On Dec. 3, 2007, the dean of the Nicholas County campus, John Mullens, wrote a letter of reference for Jarrell as part of her application for a home mortgage. In his letter, Mullens noted while Jarrell was employed by New River on a non-tenure track, one-year contract, "it is my intent to continue her employment in the years to come."

Later in April 2008, Jarrell participated in a faculty senate meeting discussing its displeasure with a decision Harry Faulk, New River's vice-president, and chief academic officer made in allowing a student to drop a course after the deadline. According to court records, after Faulk was allowed to speak to the faculty senate, Jarrell asked him to leave the room and voted with the faculty to formally express its displeasure with Faulk's decision to both Faulk and Ted Spring, New River's president.

On May 18, 2008, Jarrell received a letter from New River informing her of its decision not renew her contract for another year. The letter said the reasons were due to low enrollment in the legal studies program, and the ability to cover her position by the Internet and video conferencing, and adjunct faculty.

In the grievance she subsequently filed, Jarrell alleged, among other things, the real reason for New River letting her go was in retaliation for questioning Faulk's decision on allowing the student to drop the class. Also, she maintained the low enrollment excuse was shaky given that Mullens, prior to the end of the Spring 2008 semester, asked her assistance in selecting new textbooks for the 2008-09 school year.

Argument unpersuasive

In its decision, the Court said Jarrell could not establish a "preponderance of the evidence" to any of her claims. It cited the ALJ's finding that New River offered plenty of evidence of low enrollment in the legal studies program, and her involvement in the faculty senate decision on Faulk was minimal.
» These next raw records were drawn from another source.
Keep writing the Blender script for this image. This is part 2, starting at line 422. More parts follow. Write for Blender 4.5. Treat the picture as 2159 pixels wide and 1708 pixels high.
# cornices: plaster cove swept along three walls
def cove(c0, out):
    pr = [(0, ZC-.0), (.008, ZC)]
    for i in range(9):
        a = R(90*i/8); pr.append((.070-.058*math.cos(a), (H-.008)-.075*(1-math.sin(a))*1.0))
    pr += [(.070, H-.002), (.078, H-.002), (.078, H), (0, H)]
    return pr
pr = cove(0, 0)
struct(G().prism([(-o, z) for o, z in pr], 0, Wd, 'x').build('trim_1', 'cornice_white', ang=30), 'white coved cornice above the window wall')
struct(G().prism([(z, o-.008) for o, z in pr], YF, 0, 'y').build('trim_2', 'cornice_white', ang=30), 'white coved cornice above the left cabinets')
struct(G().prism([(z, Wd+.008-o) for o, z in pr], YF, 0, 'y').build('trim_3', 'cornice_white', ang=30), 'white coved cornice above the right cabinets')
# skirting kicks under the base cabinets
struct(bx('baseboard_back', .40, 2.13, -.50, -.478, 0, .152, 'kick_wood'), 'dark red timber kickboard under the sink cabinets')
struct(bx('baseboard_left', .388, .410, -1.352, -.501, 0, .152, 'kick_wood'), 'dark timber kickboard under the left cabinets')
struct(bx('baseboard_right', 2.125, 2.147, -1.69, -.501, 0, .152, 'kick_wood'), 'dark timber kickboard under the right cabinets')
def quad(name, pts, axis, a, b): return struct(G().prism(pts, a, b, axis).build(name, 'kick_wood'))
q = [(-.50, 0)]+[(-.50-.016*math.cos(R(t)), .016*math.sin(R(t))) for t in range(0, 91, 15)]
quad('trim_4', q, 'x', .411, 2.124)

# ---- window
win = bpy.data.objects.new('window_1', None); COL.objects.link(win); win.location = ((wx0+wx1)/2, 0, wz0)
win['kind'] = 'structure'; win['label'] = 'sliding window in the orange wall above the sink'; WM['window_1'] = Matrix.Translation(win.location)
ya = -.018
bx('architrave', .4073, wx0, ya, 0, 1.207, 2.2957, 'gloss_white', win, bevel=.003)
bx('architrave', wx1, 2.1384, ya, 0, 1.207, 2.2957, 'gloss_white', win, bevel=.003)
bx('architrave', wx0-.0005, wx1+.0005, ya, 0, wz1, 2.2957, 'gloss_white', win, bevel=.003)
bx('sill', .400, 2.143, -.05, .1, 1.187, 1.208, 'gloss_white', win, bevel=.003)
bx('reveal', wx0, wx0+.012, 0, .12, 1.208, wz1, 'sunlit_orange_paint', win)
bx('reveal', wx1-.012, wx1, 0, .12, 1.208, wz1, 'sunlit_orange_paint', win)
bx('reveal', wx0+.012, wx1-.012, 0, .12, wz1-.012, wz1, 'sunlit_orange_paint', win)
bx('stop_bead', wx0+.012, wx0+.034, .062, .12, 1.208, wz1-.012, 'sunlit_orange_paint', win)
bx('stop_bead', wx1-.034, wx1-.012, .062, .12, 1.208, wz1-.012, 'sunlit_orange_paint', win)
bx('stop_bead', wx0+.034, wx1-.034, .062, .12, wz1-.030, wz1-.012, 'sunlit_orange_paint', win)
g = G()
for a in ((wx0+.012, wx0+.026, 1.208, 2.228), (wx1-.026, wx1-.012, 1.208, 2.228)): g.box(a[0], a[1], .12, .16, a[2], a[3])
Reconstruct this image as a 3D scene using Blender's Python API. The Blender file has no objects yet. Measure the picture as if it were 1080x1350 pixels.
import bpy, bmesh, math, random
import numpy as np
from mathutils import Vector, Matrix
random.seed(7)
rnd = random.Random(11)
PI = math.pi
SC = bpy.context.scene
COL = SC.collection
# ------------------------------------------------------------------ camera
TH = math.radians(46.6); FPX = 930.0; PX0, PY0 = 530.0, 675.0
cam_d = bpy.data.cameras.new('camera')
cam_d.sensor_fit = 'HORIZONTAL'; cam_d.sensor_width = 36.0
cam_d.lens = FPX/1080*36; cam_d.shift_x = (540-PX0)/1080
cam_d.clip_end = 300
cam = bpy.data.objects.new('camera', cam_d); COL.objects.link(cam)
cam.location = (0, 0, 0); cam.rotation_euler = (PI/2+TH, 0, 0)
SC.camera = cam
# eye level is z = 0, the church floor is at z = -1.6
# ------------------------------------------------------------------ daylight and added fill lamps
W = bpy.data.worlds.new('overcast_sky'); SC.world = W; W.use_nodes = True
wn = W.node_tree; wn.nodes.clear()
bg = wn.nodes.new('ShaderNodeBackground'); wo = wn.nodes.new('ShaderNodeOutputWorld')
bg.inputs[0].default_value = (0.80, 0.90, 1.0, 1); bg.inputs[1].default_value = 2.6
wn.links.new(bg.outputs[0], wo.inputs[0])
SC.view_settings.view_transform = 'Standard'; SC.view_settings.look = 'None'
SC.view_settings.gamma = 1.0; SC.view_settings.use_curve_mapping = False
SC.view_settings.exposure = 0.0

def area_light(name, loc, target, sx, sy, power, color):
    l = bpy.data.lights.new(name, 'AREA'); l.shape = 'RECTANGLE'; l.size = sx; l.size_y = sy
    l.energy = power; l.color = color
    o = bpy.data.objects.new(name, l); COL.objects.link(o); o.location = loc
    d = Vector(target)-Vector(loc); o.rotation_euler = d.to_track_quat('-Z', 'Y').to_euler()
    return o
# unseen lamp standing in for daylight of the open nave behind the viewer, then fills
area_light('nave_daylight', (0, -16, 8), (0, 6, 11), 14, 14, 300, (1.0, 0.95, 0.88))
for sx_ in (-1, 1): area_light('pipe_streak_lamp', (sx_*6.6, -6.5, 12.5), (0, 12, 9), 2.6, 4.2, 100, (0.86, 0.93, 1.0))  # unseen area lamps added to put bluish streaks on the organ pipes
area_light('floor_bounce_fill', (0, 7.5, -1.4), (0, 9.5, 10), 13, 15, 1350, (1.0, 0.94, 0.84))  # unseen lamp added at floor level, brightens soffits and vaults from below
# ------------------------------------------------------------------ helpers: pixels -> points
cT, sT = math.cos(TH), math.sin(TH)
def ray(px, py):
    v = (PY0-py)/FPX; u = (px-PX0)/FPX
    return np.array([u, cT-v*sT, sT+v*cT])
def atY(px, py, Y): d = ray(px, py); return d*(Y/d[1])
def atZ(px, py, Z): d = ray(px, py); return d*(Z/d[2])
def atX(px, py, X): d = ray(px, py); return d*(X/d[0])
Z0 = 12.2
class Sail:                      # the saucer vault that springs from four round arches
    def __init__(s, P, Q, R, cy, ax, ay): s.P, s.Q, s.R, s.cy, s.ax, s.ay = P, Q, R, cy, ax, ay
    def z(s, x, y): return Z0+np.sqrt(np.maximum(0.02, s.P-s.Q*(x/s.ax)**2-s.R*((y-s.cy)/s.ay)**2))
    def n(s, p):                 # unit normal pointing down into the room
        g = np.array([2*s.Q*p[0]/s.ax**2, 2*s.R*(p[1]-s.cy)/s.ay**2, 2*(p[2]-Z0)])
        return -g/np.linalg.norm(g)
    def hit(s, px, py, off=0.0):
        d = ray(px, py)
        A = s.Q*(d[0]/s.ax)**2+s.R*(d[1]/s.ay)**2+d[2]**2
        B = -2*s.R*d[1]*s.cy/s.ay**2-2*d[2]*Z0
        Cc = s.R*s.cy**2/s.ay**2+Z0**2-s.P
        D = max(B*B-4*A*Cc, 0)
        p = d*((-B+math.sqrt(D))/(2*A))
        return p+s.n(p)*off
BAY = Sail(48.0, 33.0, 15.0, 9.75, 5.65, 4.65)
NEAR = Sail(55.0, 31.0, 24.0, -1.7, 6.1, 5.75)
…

On the latter issue it cited the U.S. Court of Appeals for the Fourth Circuit's decision in Chitwood v. Fester finding that "'bickering and running disputes with the department heads' does not come within First Amendment protection."

Also, despite the statement in Mullins' mortgage recommendation letter, the Court said Jarrell was well aware New River could opt to not renew her contract at the end of the school year. Since they held up their end of the bargain, the Court said Jarrell had no case against New River.

"Furthermore," the Court said in its decision," the Grievance Board found that [Jarrell] did not establish that she had more than a unilateral expectation in her continued employment. The circuit court agreed with the Board's conclusion, finding that NRCTC's decision not to reappoint [her] to a visiting instructor position was a day-to-day personnel decision that NRCTC's president could make without violating whatever contract rights [she] had.

"[Jarrell] did not have a reasonable expectation of continued employment when she was hired as a non-tenure track visiting instructor with a one-year contract," the Court added.

According to the state Bar's Web site, Jarrell, 40, lives in Williamstown, and was admitted to the Bar on Oct. 13, 1998. However, her license is currently inactive. No reason is given for her inactive status.

Following her departure from New River, Jarrell worked as a law clerk for Fayette Circuit Judge John W. Hatcher Jr. Currently, she is the program coordinator, and department chairwoman for the social and behavioral sciences program at Washington State Community College in Marietta, Ohio.

Throughout the appeal of her grievance, Jarrell represented herself. New River was represented by Assistant Attorney General Jake Wegman.

Chief Justice Margaret Workman recused herself from the case. No reason is given for her recusal.